Die eingewendete Verjährung der Ersatzforderung kommt nicht in Betracht, weil die Prozeßkostenschuld der U* erst mit dem gegen sie ergangenen Urteil vom 2. November 1972 entstanden ist, sodaß die fünfjährige Verjährungsfrist des § 25 Abs. 6 GmbHG nicht einmal noch heute abgelaufen ist.
Es bedarf daher der Aufnahme von Beweisen und der Vornahme ergänzender Feststellungen darüber, ob der Beklagte bei der Rechnungslegung der U* über den für die Klägerinnen hergestellten Ausbau und die Ausstattung des Brauhofes in * die Sorgfalt eines ordentlichen Geschäftsmannes angewendet hat und bejahendenfalls weiters darüber, ob seine Prozeßführung für die U* bei seiner Kenntnis des Sachverhaltes Aussicht auf Erfolg hatte.
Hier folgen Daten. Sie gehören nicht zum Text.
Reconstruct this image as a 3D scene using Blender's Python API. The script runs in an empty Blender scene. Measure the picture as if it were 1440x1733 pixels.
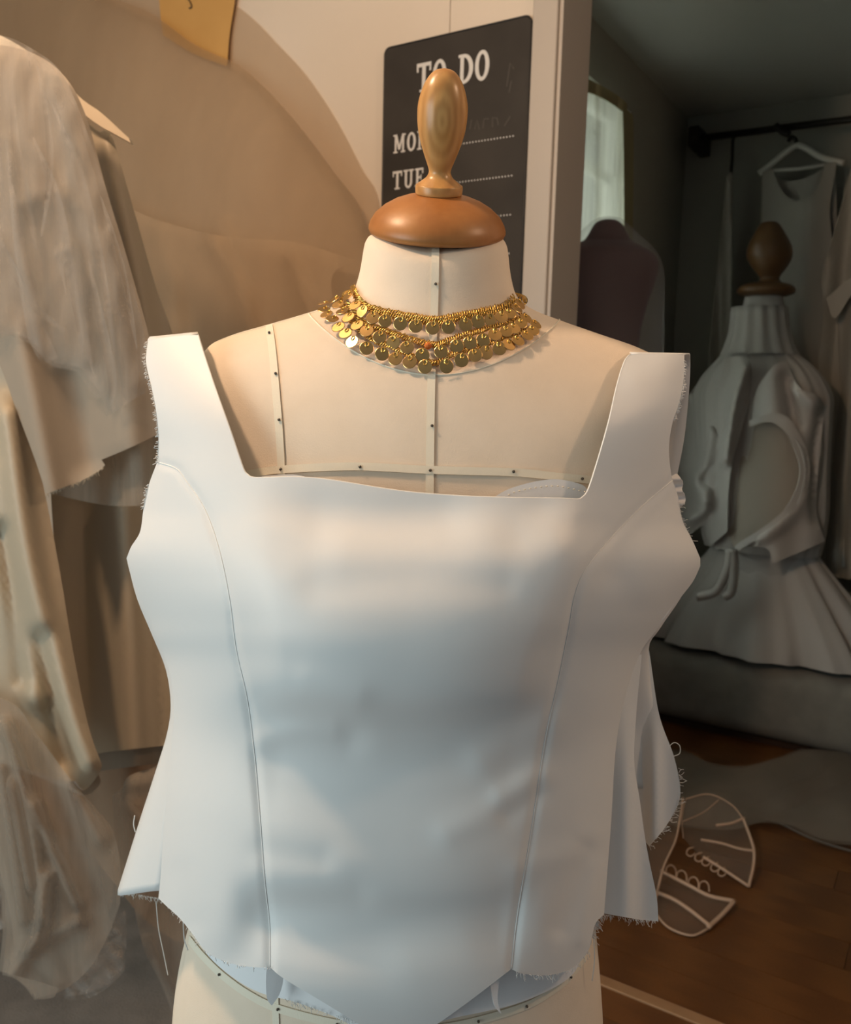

Hinsichtlich der Exekutionskosten geht die Forderungsexekution der Revisionswerberinnen ebenso und aus den gleichen oben erörterten Gründen wie bei der Zinsenforderung ins Leere. Nur die Forderung auf Rückersatz der Prozeßkosten, nicht aber jene auf Ersatz der erst gleichzeitig entstandenen Exekutionskosten wurde den Revisionswerberinnen überwiesen.
Der Ausspruch über die Kosten des Rechtsmittelverfahrens gründet sich auf § 52 ZPO.